Supplied data -
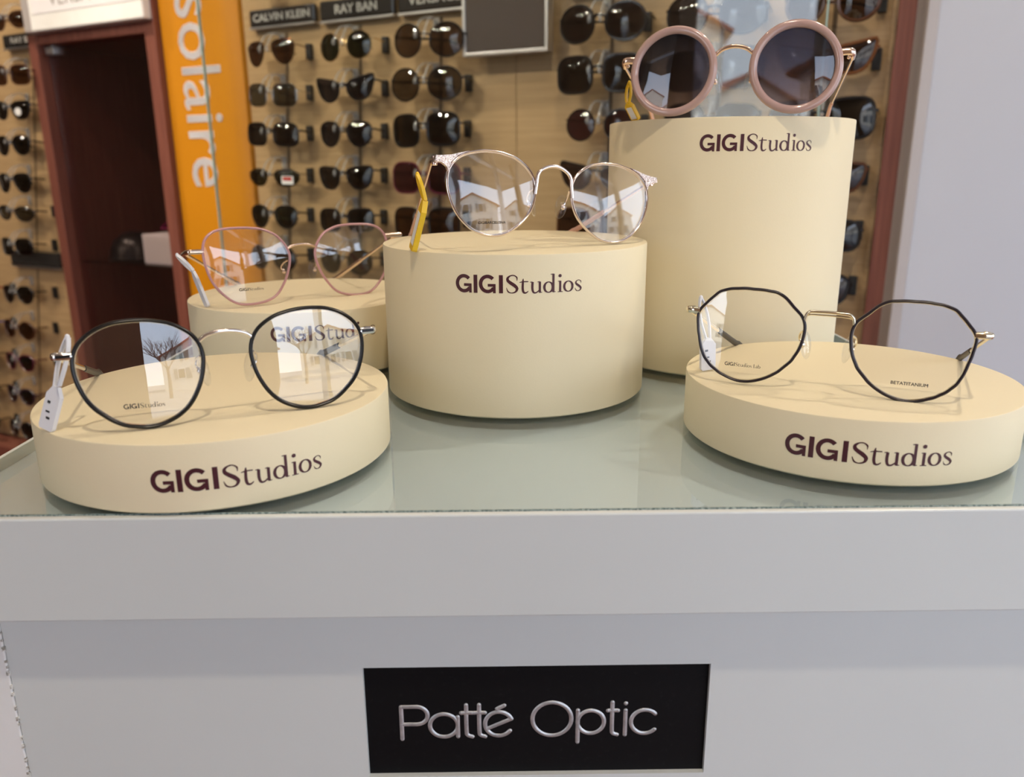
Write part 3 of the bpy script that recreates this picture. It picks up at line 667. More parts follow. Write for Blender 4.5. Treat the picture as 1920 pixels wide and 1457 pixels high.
# dark vertical groove, black holder blocks and clear hooks are parts of the panels
def groove(rel, par, u, fn, z0, z1):
    P = [rel(fn(u, z), -.0004, z) for z in (z1, (z0+z1)/2, z0)]
    tube('hanging_rail', P, (.0030, .0012), M['groove'], par, 6, up=(0, 1, 0))
BLK = None
def holder(rel, par, u, z, off=.057, ub=None):
    global BLK, HOOK
    p = rel(u+off, 0, z)
    if BLK is None:
        b = box('holder_block', (-.0056, -.009, -.0135), (.0056, 0, .0135), M['black_block'], par, .001)
        BLK = b.data
    else: b = bpy.data.objects.new('holder_block', BLK); COL.objects.link(b); b.parent = par
    b.location = p
HOOK = None
def hook(rel, par, u, z):
    global HOOK
    p = rel(u, 0, z)
    if HOOK is None:
        bm = bmesh.new()
        for s in (-1, 1):
            add_tube(bm, catmull([(0, 0, .026), (s*.004, -.016, .034), (s*.0075, -.034, .030), (s*.0085, -.046, .018), (s*.0085, -.052, .006)], 5), .0014, 7)
            add_ball(bm, (s*.0085, -.053, .0035), .0040, .8, .8, 1.5, seg=10)
        add_box(bm, (-.006, -.003, .012), (.006, 0, .036), .0008)
        bmesh.ops.recalc_face_normals(bm, faces=bm.faces)
        b = finish('nose_hook', bm, M['clear_plastic'], par, 50); HOOK = b.data
    else: b = bpy.data.objects.new('nose_hook', HOOK); COL.objects.link(b); b.parent = par
    b.location = p

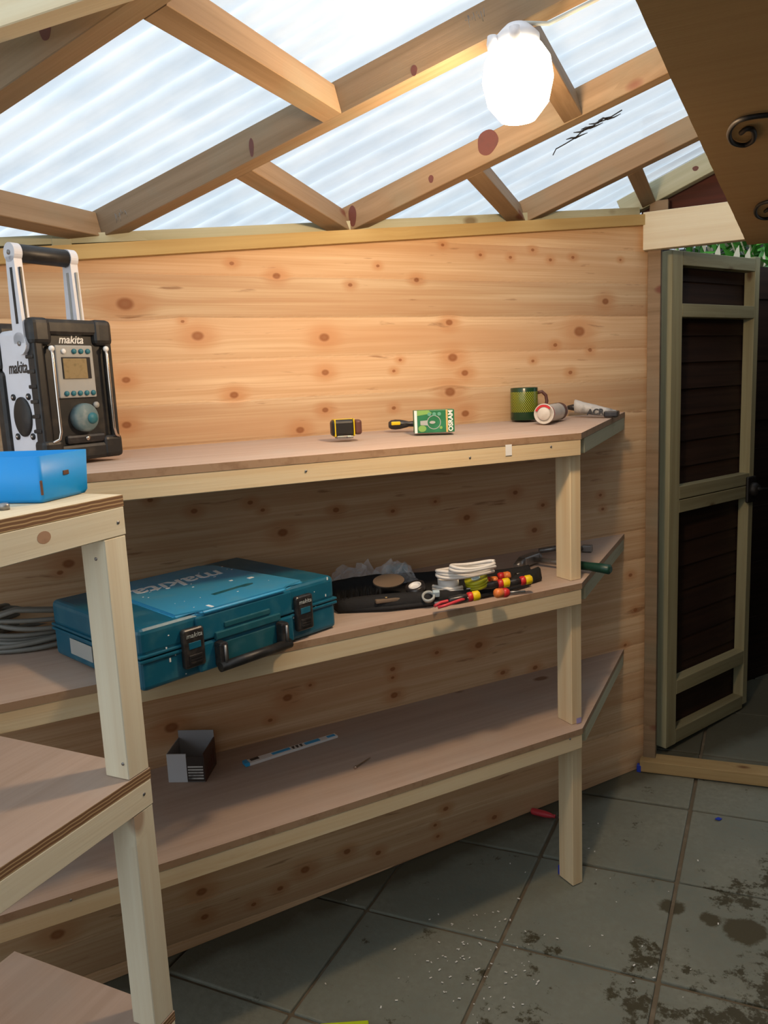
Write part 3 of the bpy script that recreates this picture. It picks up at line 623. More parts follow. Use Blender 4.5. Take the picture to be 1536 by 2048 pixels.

Do this - Using the data above, write out every line exactly, leaving the images behind.

Correct answer -
Write part 3 of the bpy script that recreates this picture. It picks up at line 667. More parts follow. Write for Blender 4.5. Treat the picture as 1920 pixels wide and 1457 pixels high.
# dark vertical groove, black holder blocks and clear hooks are parts of the panels
def groove(rel, par, u, fn, z0, z1):
    P = [rel(fn(u, z), -.0004, z) for z in (z1, (z0+z1)/2, z0)]
    tube('hanging_rail', P, (.0030, .0012), M['groove'], par, 6, up=(0, 1, 0))
BLK = None
def holder(rel, par, u, z, off=.057, ub=None):
    global BLK, HOOK
    p = rel(u+off, 0, z)
    if BLK is None:
        b = box('holder_block', (-.0056, -.009, -.0135), (.0056, 0, .0135), M['black_block'], par, .001)
        BLK = b.data
    else: b = bpy.data.objects.new('holder_block', BLK); COL.objects.link(b); b.parent = par
    b.location = p
HOOK = None
def hook(rel, par, u, z):
    global HOOK
    p = rel(u, 0, z)
    if HOOK is None:
        bm = bmesh.new()
        for s in (-1, 1):
            add_tube(bm, catmull([(0, 0, .026), (s*.004, -.016, .034), (s*.0075, -.034, .030), (s*.0085, -.046, .018), (s*.0085, -.052, .006)], 5), .0014, 7)
            add_ball(bm, (s*.0085, -.053, .0035), .0040, .8, .8, 1.5, seg=10)
        add_box(bm, (-.006, -.003, .012), (.006, 0, .036), .0008)
        bmesh.ops.recalc_face_normals(bm, faces=bm.faces)
        b = finish('nose_hook', bm, M['clear_plastic'], par, 50); HOOK = b.data
    else: b = bpy.data.objects.new('nose_hook', HOOK); COL.objects.link(b); b.parent = par
    b.location = p

Write part 3 of the bpy script that recreates this picture. It picks up at line 623. More parts follow. Use Blender 4.5. Take the picture to be 1536 by 2048 pixels.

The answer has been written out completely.